Put simply, it’s cruel. We blame those single mums living in poverty for all societal ills. We blame them for their own poverty. And yet we don’t look to the fathers that refuse to support their child. I don’t want to play a blame game but it’s surreal that we don’t seem to blame them for anything. 

Single mums are painted as feckless and lazy – even though they’re raising a child or children alone, with shrinking support from the state and often without support from their ex. They are the ones who stayed but we portray them as irresponsible. Isn’t there something very wrong with that picture?

I am not advocating here for all men to have access to their child. There are often good reasons on the mother’s side if the father is never seen again – for example survivors of domestic abuse. This isn’t about women raising children on their own away from the father but about the way society talks about single mums. 

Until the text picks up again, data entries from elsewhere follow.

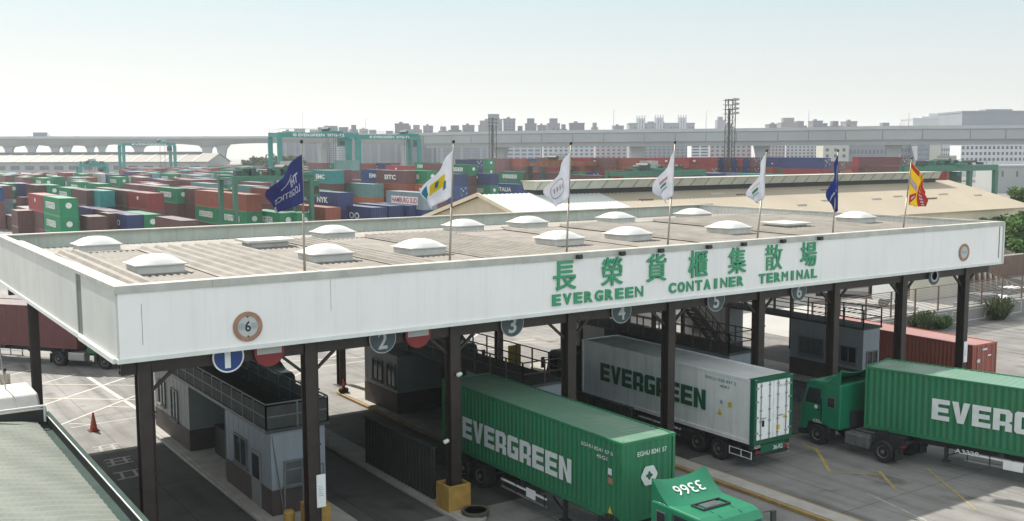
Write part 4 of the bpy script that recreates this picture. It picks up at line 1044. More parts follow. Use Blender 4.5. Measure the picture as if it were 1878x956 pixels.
# green container truck leaving lane three
gc = (23.4, 26.12+6.096, 1.22)
c1 = container(gc, 12.192, 2.88, GREEN, 'green container on the truck leaving the gate towards the viewer', group='containers on trucks')
W2 = 1.219+.012
m = MB(); add_block_word(m, 'EVERGREEN', (-W2, 4.36, .7), (0, -1, 0), (0, 0, 1), 7.62, .9, 'decal_white', .12); m.build('lettering', c1)
m = MB(); add_text(m, 'EGHU 8241 57 0', (-W2, -3.85, 2.32), (0, -1, 0), (0, 0, 1), 1.75, .13, 'decal_white', bold=.01); m.build('markings', c1); m = MB(); add_text(m, '45G1', (-W2, -4.7, 2.08), (0, -1, 0), (0, 0, 1), .6, .13, 'decal_white', bold=.01)
m.build('markings', c1); m = MB(); m.box((-W2-.002, -5.55, 1.62), (-W2+.004, -5.35, 1.85), 'decal_white'); m.build('sticker', c1)
m = MB(); m.prism([(-W2, -5.6, .25), (-W2, -5.35, .25), (-W2, -5.475, .5)], (-.004, 0, 0), 'decal_yellow'); m.build('warning_sticker', c1)
m = MB(); m.box((-W2-.002, -5.6, 1.3), (-W2+.004, -5.35, 1.52), 'sign_rust'); m.build('sticker', c1)
def round_logo(o, y, z, r, m_='decal_white', core='decal_green'):
    q = MB(); vs = []
    for i in range(24):
        a = 2*PI*i/24; k = r*(1+.06*math.cos(6*a)); vs.append((k*math.cos(a), y, z+k*math.sin(a)))
    q.raw(vs, [tuple(range(24))], m_)
    vs = []
    for i in range(16):
        a = 2*PI*i/16; k = r*.36*(1+.3*math.cos(4*a)); vs.append((k*math.cos(a), y-.004, z+k*math.sin(a)))
    q.raw(vs, [tuple(range(16))], core); q.build('emblem', o)
round_logo(c1, -6.11, 1.55, .36)
m = MB(); add_text(m, 'EGHU 8241 57', (-.55, -6.112, 2.3), (1, 0, 0), (0, 0, 1), 1.35, .17, 'decal_white', bold=.012); m.build('markings', c1)
t1 = empty('semi_trailer', (23.4, 26.2+12.1, 0), PI, 'container chassis trailer under the green container nearest the viewer', 'trailer', 'trailers at the gate')
trailer(t1, 12.1, 1.2, (1.6, 2.95))
m = MB(); m.box((1.17, 6.4, .62), (1.2, 7.0, .98), 'white_paint'); m.build('number_plate', t1)
tr1 = empty('tractor_truck', (23.12, 24.35, 0), PI, 'bright green truck cab with 3366 painted on its roof fairing', 'truck')
tractor(tr1, 'cab_green', 2.72, 3.42, '3366', True, F=2.95)
# white reefer entering lane five
rc = container((34.48, 30.36+6.096, 1.14), 12.192, 2.92, (0.84, 0.85, 0.82), 'white refrigerated container with green lettering and green door frame', group='containers on trucks', doors='front', rib=.003)
m = MB(); add_block_word(m, 'EVERGREEN', (-W2, 4.51, 1.0), (0, -1, 0), (0, 0, 1), 7.65, .93, 'decal_green', .12); m.build('lettering', rc)
m = MB()
for (a, c) in (((-1.23, -6.115, .0), (-1.07, -6.03, 2.92)), ((1.07, -6.115, 0), (1.23, -6.03, 2.92)), ((-1.07, -6.115, 0), (1.07, -6.04, .2)), ((-1.07, -6.115, 2.78), (1.07, -6.04, 2.92))): m.box(a, c, 'sign_green_dark' if a[2] < .1 and a[0] > -1.1 and c[0] < 1.1 else 'cab_deep_green')
m.box((-W2, -6.03, -.0), (-W2+.02, -5.85, 2.92), 'cab_deep_green'); m.box((-1.23, -6.1, 2.921), (1.23, -5.75, 2.935), 'cab_deep_green'); m.build('door_frame', rc)
for x0, x1 in ((-1.06, -.015), (.015, 1.06)):
    m = MB(); m.box((x0, -6.09, .21), (x1, -6.045, 2.77), 'white_paint'); dr = m.build('door', rc)
    m = MB()
    for x in (x0+.25, x1-.25):
        m.tube((x, -6.12, .22), (x, -6.12, 2.76), .02, 'metal_grey', 8)
        for z in (.4, 1.0, 1.5, 2.1, 2.6): m.box((x-.06, -6.14, z), (x+.06, -6.09, z+.06), 'metal_grey')
    m.box((x0+.2, -6.15, 1.15), (x0+.55, -6.12, 1.19), 'metal_grey'); m.build('lock_rod', dr)
    m = MB()
    for z in (.5, 1.2, 1.9, 2.5):
        x = x0 if x0 < -.5 else x1; m.box((x-.09, -6.13, z), (x+.09, -6.09, z+.07), 'metal_grey')
    m.build('hinge', dr)
m = MB(); m.box((-.72, -6.094, .78), (-.56, -6.091, 1.06), 'black'); m.build('vent_plate', rc); m = MB(); m.box((.2, -6.094, .5), (.45, -6.091, .72), 'decal_yellow'); m.build('door_sticker', rc); m = MB(); m.prism([(.6, -6.091, 1.0), (.82, -6.091, 1.0), (.71, -6.091, 1.2)], (0, -.003, 0), 'decal_yellow'); m.build('door_sticker', rc); m = MB()
add_text(m, 'EMCU 528 8', (.25, -6.094, 2.45), (1, 0, 0), (0, 0, 1), .65, .1, 'decal_green'); m.build('marking', rc)
m = MB(); m.prism([(-W2, -4.2, 1.0), (-W2, -3.9, 1.0), (-W2, -4.05, 1.28)], (-.004, 0, 0), 'decal_yellow'); m.build('warning_sticker', rc); m = MB(); m.box((-W2-.003, -4.75, 1.45), (-W2, -4.55, 1.68), 'decal_yellow'); m.build('sticker', rc); m = MB(); m.box((-W2-.003, -4.2, 1.5), (-W2, -4.05, 1.66), 'faded_blue'); m.build('sticker', rc)
m = MB(); add_text(m, 'EMCU 528 847 2', (-W2, -3.1, 2.5), (0, -1, 0), (0, 0, 1), 1.9, .13, 'decal_green'); m.build('markings', rc); m = MB(); add_text(m, '45R1', (-W2, -4.0, 2.25), (0, -1, 0), (0, 0, 1), .6, .12, 'decal_green'); m.build('markings', rc)
t2 = empty('semi_trailer', (34.48, 30.42, 0), 0, 'container chassis trailer under the white refrigerated container', 'trailer', 'trailers at the gate')
trailer(t2, 12.0, 1.12, (2.1, 3.5))
for s in (-1, 1):
    m = MB()
    for z in (.5, .8): m.bar((s*1.18, .1, z), (s*1.18, 1.4, z), .03, .03, 'white_paint')
    for y in (.1, .7, 1.4): m.bar((s*1.18, y, .47), (s*1.18, y, .83), .03, .03, 'white_paint')
    m.build('guard_rail', t2)
m = MB(); m.box((-.75, -.06, .72), (.75, -.02, 1.1), 'cab_deep_green'); add_text(m, '36-R2', (.05, -.064, .78), (1, 0, 0), (0, 0, 1), .6, .2, 'decal_white', bold=.01); add_text(m, '4205', (-1.15, -.03, .98), (1, 0, 0), (0, 0, 1), .4, .14, 'decal_white', bold=.01); m.build('rear_board', t2)
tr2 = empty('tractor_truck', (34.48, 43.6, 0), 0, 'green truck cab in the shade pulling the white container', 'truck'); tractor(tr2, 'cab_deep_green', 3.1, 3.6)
# green container truck arriving at the right
RA = math.radians(13.2); hd = Vector((-math.sin(RA), math.cos(RA), 0)); rg = Vector((math.cos(RA), math.sin(RA), 0))
fc = Vector((39.64, 29.46, 0))+rg*1.219
c3p = fc-hd*6.096
c3 = container((c3p.x, c3p.y, 1.18), 12.192, 2.9, GREEN, 'green container on the truck arriving at the right edge', RA, 'containers on trucks')
m = MB(); add_block_word(m, 'EVERGREEN', (-W2, 3.02, .96), (0, -1, 0), (0, 0, 1), 7.65, .94, 'decal_white', .12); m.build('lettering', c3)
tp = fc-hd*12.15
t3 = empty('semi_trailer', (tp.x, tp.y, 0), RA, 'container chassis trailer under the green container at the right', 'trailer', 'trailers at the gate'); trailer(t3, 12.0, 1.15, (1.6, 2.95))
m = MB(); add_text(m, 'A3328', (-1.25, 8.0, .82), (0, -1, 0), (0, 0, 1), 1.0, .2, 'decal_white', bold=.01); m.box((-1.25, 5.2, .5), (-1.22, 6.0, .9), 'white_paint'); m.build('number_plate', t3)
tr3 = empty('tractor_truck', (40.12, 30.28, 0), math.radians(1.5), 'green truck cab with small side window facing the right booth', 'truck'); tractor(tr3, 'cab_green', 3.12, 3.85)
m = MB(); q = []
for i in range(14):
    a = 2*PI*i/14; q.append((-1.236, 1.35+.1*math.cos(a), 1.75+.1*math.sin(a)+.1))
m.raw(q, [tuple(range(14))], 'decal_white'); add_text(m, '6358', (-1.236, 1.5, 1.1), (0, -1, 0), (0, 0, 1), .5, .16, 'decal_white', bold=.01); m.build('door_marking', tr3)
# dark green cab coming out of lane two
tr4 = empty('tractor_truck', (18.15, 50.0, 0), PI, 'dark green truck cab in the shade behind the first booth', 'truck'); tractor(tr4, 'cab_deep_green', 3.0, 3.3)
c4 = container((18.15, 51.6+6.1, 1.2), 12.192, 2.6, (.10, .03, .028), 'dark brown container on the truck waiting behind the first booth', group='containers on trucks')
t4 = empty('semi_trailer', (18.15, 51.6+12.1, 0), PI, 'container chassis trailer under the container behind the first booth', 'trailer', 'trailers at the gate'); trailer(t4, 12.1, 1.18, (1.6, 2.95))
tr5 = empty('tractor_truck', (29.9, 51.5, 0), PI, 'dark green truck cab standing far back in lane four', 'truck'); tractor(tr5, 'cab_green', 3.0, 3.5)
# brown container truck crossing behind the left end of the canopy
ang = math.atan2(-.63, .777)  # heading of the truck: angle of its +Y axis from +Y
hv = Vector((.62, -.785, 0)); RZ_ = math.atan2(-hv.x, hv.y); rv = Vector((hv.y, -hv.x, 0))
wc = Vector((13.7, 70.6, 0))-rv*1.2          # centre between the axles, on the truck's axis
org = wc-hv*(-.5)*0+hv*0.45
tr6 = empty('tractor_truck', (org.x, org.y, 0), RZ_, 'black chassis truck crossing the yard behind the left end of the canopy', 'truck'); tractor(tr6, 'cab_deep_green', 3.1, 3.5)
cf = org-hv*.75
cc = cf-hv*6.1
c6 = container((cc.x, cc.y, 1.22), 12.192, 2.75, (.135, .04, .04), 'faded maroon container on the truck behind the left end of the canopy', RZ_, 'containers on trucks')
tb = cf-hv*12.1
t6 = empty('semi_trailer', (tb.x, tb.y, 0), RZ_, 'container chassis trailer under the faded maroon container', 'trailer', 'trailers at the gate'); trailer(t6, 12.1, 1.2, (1.6, 2.95))
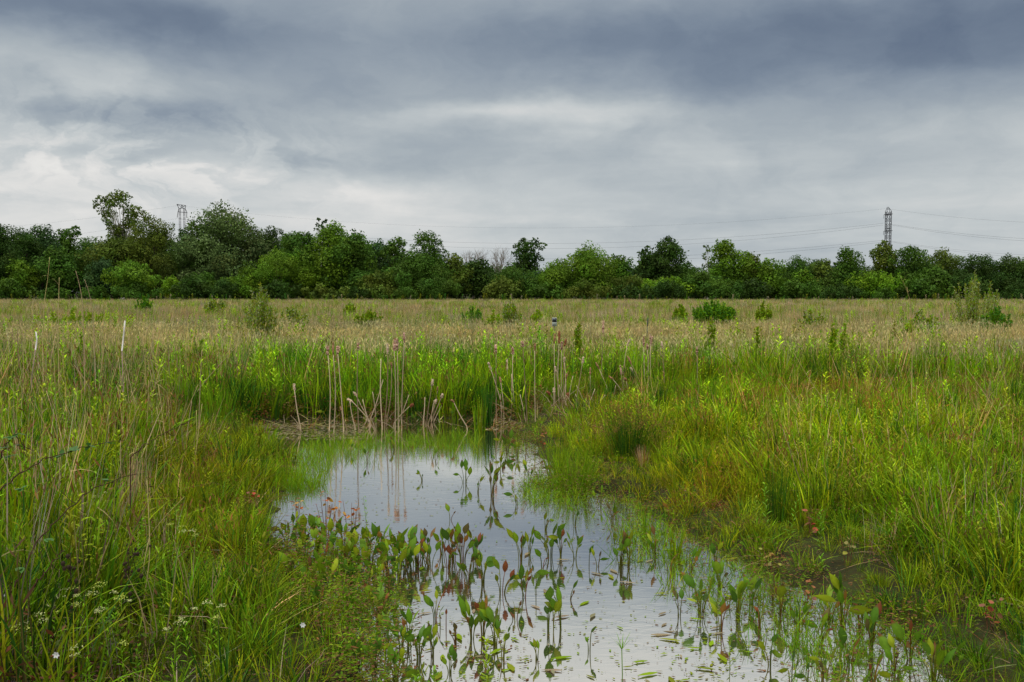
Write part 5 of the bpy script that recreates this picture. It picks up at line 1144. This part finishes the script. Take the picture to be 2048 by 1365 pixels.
FW = [(130, 1300, 3), (150, 1308, 3), (175, 1302, 3), (205, 1300, 3), (232, 1298, 2), (108, 1330, 2), (60, 1310, 2), (20, 1300, 2), (245, 1330, 2), (215, 1365, 2), (90, 1372, 2), (45, 1400, 3), (165, 1420, 2), (345, 1378, 2), (380, 1362, 2), (425, 1362, 2), (440, 1360, 1), (255, 1400, 1),
      (205, 1080, 2), (228, 1092, 2), (150, 1040, 2), (110, 1045, 2), (75, 1060, 2), (40, 1040, 2), (180, 1015, 2), (215, 1010, 2), (365, 1160, 2), (395, 1175, 2), (345, 1150, 1), (20, 960, 2), (60, 940, 2), (96, 985, 2), (180, 960, 2), (230, 930, 2), (300, 905, 2), (10, 1090, 2)]
FWs = sorted(FW)
for k, (px, py, nu) in enumerate(FWs):
    rr = np.random.default_rng(9900 + k); b = G(px, py, .12); root = empty('white_flowered_weed', b); H = rr.uniform(.30, .42)
    V_, F_, C_ = leafy(H * .9, 18, .06, .010, GREEN * 1.2, .8); mb = MB(); mb.add(V_, F_, C_); obj('leafy_stem', mb, M_GRASS, root)
    for j in range(nu):
        cx_, cy_ = rr.normal(0, .03, 2); z_ = H * rr.uniform(.92, 1.05); n = 30
        a = rr.uniform(0, 6.28, n); r = .032 * np.sqrt(rr.uniform(0, 1, n)) * rr.uniform(.6, 1.1); P = np.stack([cx_ + r * np.cos(a), cy_ + r * np.sin(a), z_ - r * r * 8 + rr.normal(0, .003, n)], 1)
        T = unit(rr.normal(0, 1, (n, 3)) * [1, 1, .4]); S = unit(np.cross(T, rr.normal(0, .4, (n, 3)) + [0, 0, 1])); c = jit(np.array((.44, .47, .20)) if rr.uniform() < .7 else np.array((.42, .48, .10)), n, .2)
        mb = MB(); mb.add(*ribbon(P, T, S, S, .0070, .0062, np.array([.6, 1, .6]), 0., c, c))
        mb.add(*tube([(0, 0, H * .82), (cx_, cy_, z_ - .008)], .0015, GREEN, 4)); obj('flower_cluster', mb, M_GRASS, root)
    tag(root, f'weed with {["one flat creamy flower cluster", "two flat creamy flower clusters", "three flat creamy flower clusters"][nu - 1]}, {ordinal(k + 1)} from the left', 'flowering weed', 'creamy flowered weeds on the left bank')
def white_flower(px, py, label, k, r=.022, h=.35):
    y = G(px, py, .1 + h)[1]; p = G(px, py, .1 + h); b = p.copy(); b[2] = .1; root = empty('white_flower', b)
    mb = MB(); mb.add(*tube([(0, 0, 0), (0.01, 0, h * .5), (0, 0, h)], .0018, GREEN, 4)); obj('stem', mb, M_GRASS, root)
    a = np.linspace(0, 2 * pi, 6, endpoint=False) + k; d = np.stack([np.cos(a), -.35 * np.ones(6), np.sin(a)], 1); T = unit(d); S = unit(np.cross(T, [0, 1.0, 0]))
    mb = MB(); mb.add(*ribbon(np.tile([0, 0, h], (6, 1)), T, S, S, r, r * .6, np.array([.4, 1, .9, .3]), 0., (.72, .72, .72), (.80, .80, .80))); obj('petals', mb, M_LEAF, root)
    return tag(root, label, 'flower', 'single white flowers')
white_flower(606, 1250, 'small white star flower in the grass left of the pond', 1, .016)
white_flower(8, 1188, 'white flower at the left border', 2, .02)
white_flower(113, 1310, 'white hanging flower low in the left grass', 3, .018)
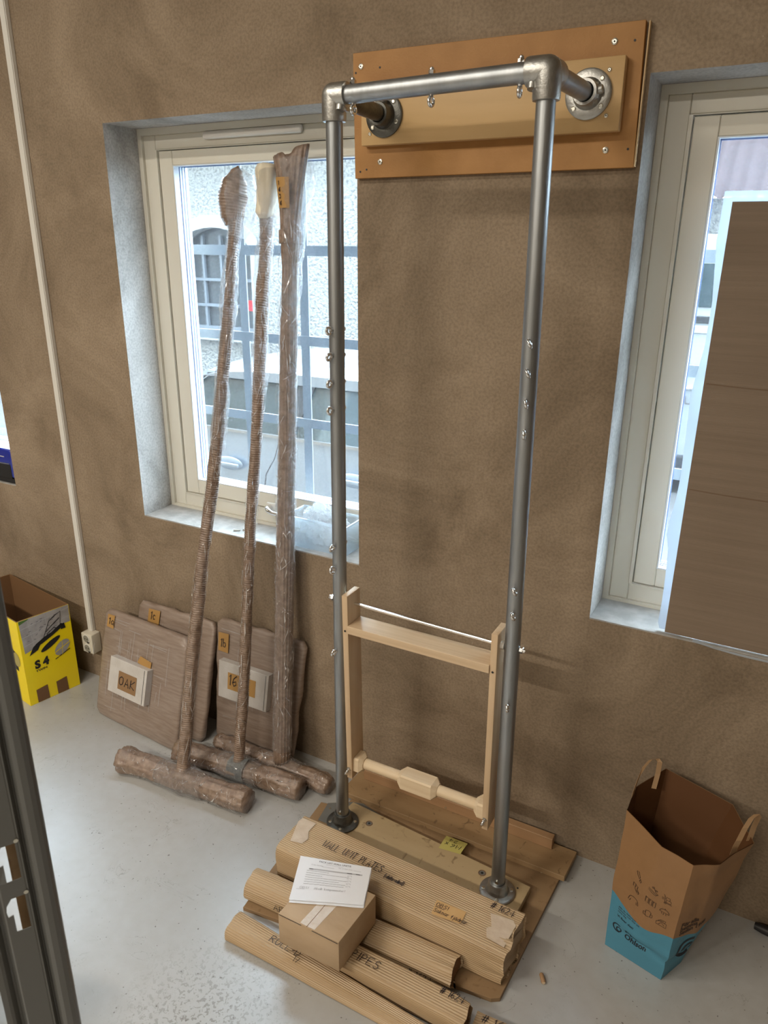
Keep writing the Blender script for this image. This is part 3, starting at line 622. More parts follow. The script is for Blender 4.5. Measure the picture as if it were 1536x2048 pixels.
def flange(c, n, m, holes, boss):
    """wall flange: plate, collar, set-screw boss and countersunk screws; C on the mounting face"""
    c, n = Vector(c), Vector(n).normalized(); a, b_ = frame_of(n); bm = B()
    tube(bm, [c+n*.0002, c+n*.005, c+n*.008, c+n*.0085], [.054, .054, .050, .033], 36)
    tube(bm, [c+n*.007, c+n*.014, c+n*.036, c+n*.040, c+n*.0402], [.036, .0305, .029, .0275, PR+.0009], 28, cap=False)
    if boss is not None:
        d = a*math.cos(boss)+b_*math.sin(boss); tube(bm, [c+n*.022+d*.022, c+n*.022+d*.037, c+n*.022+d*.039], [.011, .010, .007], 14)
    f = obj('flange', fix(bm), m, PF, True)
    for ang in holes:
        d = a*math.cos(ang)+b_*math.sin(ang); screw(f, c+d*.0425+n*.0078, n, .0058, True)
def wang(n, v):
    a, b_ = frame_of(Vector(n)); v = Vector(v); return math.atan2(v.dot(b_), v.dot(a))
ny = (0,-1,0)
flange((-1.064,-.0456,2.205), ny, M_DARKCAST, [wang(ny, v) for v in ((-.75,0,-.66),(.9,0,-.4),(.72,0,.7),(-.6,0,.75))], wang(ny, (.3,0,1)))
flange((-.523,-.0456,2.215), ny, M_CAST, [wang(ny, v) for v in ((-.72,0,-.69),(.72,0,-.6),(.72,0,.7))], wang(ny, (1,0,.15)))
nz = (0,0,1)
flange((LA.x, LA.y, .0421), nz, M_DARKCAST, [wang(nz, v) for v in ((-.75,-.6,0),(.35,-.93,0),(.9,.3,0),(-.5,.85,0))], None)
flange((RA.x, RA.y, .0421), nz, M_CAST, [wang(nz, v) for v in ((-.9,-.35,0),(.3,-.95,0),(.9,.4,0),(-.5,.85,0))], None)
for A, Bv in ((LA, LB), (RA, RB)):
    p = on(A, Bv, .098); bm = B(); cyl(bm, p+Vector((.004,-PR-.0035,0)), p+Vector((.003,-.015,0)), .0052, n=12); obj('set_screw', fix(bm), M_SCREW, t, True)
# eye bolts
bm = B(); torus(bm, Matrix.Translation((0,0,-.0335)) @ Matrix.Rotation(PI/2, 4, 'Y'), .0086, .0041, 22, 10)
cyl(bm, (0,0,-.0255), (0,0,-.019), .0055, n=14); cyl(bm, (0,0,-.021), (0,0,.030), .003, n=10)
EYE = bpy.data.meshes.new('eye_bolt'); fix(bm).to_mesh(EYE); bm.free(); EYE.materials.append(M_CHROME)
bm = B(); tube(bm, [(0,0,.0205),(0,0,.0275),(0,0,.029)], [.0078,.0078,.006], 6); tube(bm, [(0,0,.028),(0,0,.032),(0,0,.0345)], [.0058,.005,.0018], 12)
NUT = bpy.data.meshes.new('nut'); fix(bm).to_mesh(NUT); bm.free(); NUT.materials.append(M_CHROME)
for me in (EYE, NUT):
    for p in me.polygons: p.use_smooth = True
    me.set_sharp_from_angle(angle=math.radians(40))
def eyebolt(parent, p, d, twist=0, nut=True, name='eye_bolt'):
    """eye points along D from the pipe centre P"""
    q = org(parent); Rm = Vector((0,0,-1)).rotation_difference(Vector(d)).to_matrix().to_4x4()
    o = bpy.data.objects.new(name, EYE); COL.objects.link(o); o.parent = parent; o.matrix_local = Matrix.Translation(Vector(p)-q) @ Rm @ Matrix.Rotation(twist, 4, 'Z')
    if nut:
        k = bpy.data.objects.new('nut', NUT); COL.objects.link(k); k.parent = o
    return o
for x in (-1.011, -.806, -.599): eyebolt(t, LB+(RB-LB)*((x-LB.x)/(RB.x-LB.x)), (0,0,-1), random.uniform(-.25,.25))
for z in (1.670,1.603,1.532,1.459,1.058,.988,.713): eyebolt(t, on(LA,LB,z), (-.12,-1,0), random.uniform(-.3,.5))
for z in (1.675,1.608,1.538,1.465,1.059,.989,.714): eyebolt(t, on(RA,RB,z), (.22,-1,0), random.uniform(-.3,.3))

# ================================================================== hanging wooden frame
t = thing('push_frame', (-.8,-.296,.88), 'pale wooden swing frame with a turned handle bar hung on a rod between the pipes', 'frame'); SW = t
for xa, tilt in ((-1.039,.0), (-.577,.0)):
    bm = B(); hexa(bm, [(xa,-.314,.263),(xa+.0185,-.314,.263),(xa+.0185,-.240,.263),(xa,-.240,.263),(xa,-.334,.921),(xa+.0185,-.334,.921),(xa+.0185,-.260,.921),(xa,-.260,.921)], .0015, 2)
    r_ = obj('side_rail', bm, M_PALE, t, True)
    bm = B(); cyl(bm, (xa+.009,-.3326,.806), (xa+.009,-.3318,.806), .0032, n=10) ; obj('plug_hole', fix(bm), M_BLACK, r_)
    eb = eyebolt(r_, (xa+.008,-.2895,.302), (-.10,-1,-.30), .3, False); 
    eb2 = eyebolt(r_, (xa+.012,-.264,.300), (.05,1,.12), .2, False)
    bm = B(); cyl(bm, (xa+.008,-.3135,.300), (xa+.008,-.3165,.2985), .0085, n=6); obj('nut', fix(bm), M_CHROME, r_)
bm = B(); hexa(bm, [(-1.0205,-.3345,.800),(-.5772,-.3345,.800),(-.5772,-.258,.800),(-1.0205,-.258,.800),(-1.0205,-.3355,.826),(-.5772,-.3355,.826),(-.5772,-.259,.826),(-1.0205,-.259,.826)], .0012, 1)
obj('cross_shelf', bm, wood('pale planed beech crosswise', (.56,.40,.25), (.66,.50,.33), 0, 60, .42), t)
bm = B(); pL, pR = on(LA,LB,.881), on(RA,RB,.879); tube(bm, [pL-Vector((.034,0,0)), pR+Vector((.034,0,0))], .0052, 14); rod = obj('steel_rod', fix(bm), M_CHROME, t, True)
for p, s in ((pL, -1), (pR, 1)):
    bm = B(); tube(bm, [p+Vector((s*.0212,0,0)), p+Vector((s*.029,0,0)), p+Vector((s*.031,0,0))], [.009,.009,.007], 6); tube(bm, [p+Vector((s*.030,0,0)), p+Vector((s*.036,0,0)), p+Vector((s*.038,0,0))], [.007,.006,.002], 12); obj('nut', fix(bm), M_CHROME, rod, True)
for xa, xb in ((-1.0535,-1.0392),(-.5583,-.5482)):
    bm = B(); tube(bm, [(xa, pL.y if xa < -.8 else pR.y, .880), (xb, pL.y if xa < -.8 else pR.y, .880)], .0105, 16); obj('spacer_sleeve', fix(bm), M_WHITE, rod, True)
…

What I want is more recognition that £3.87 billion of child maintenance is not paid by non-resident parents, the majority of whom are men. I want more people to understand that this is scandalous. And I want an end to a blame game that scapegoats single mothers on benefits and ignores the responsibility of absent fathers who have an obligation to financially support their children and who are left to get away with not meeting their responsibility.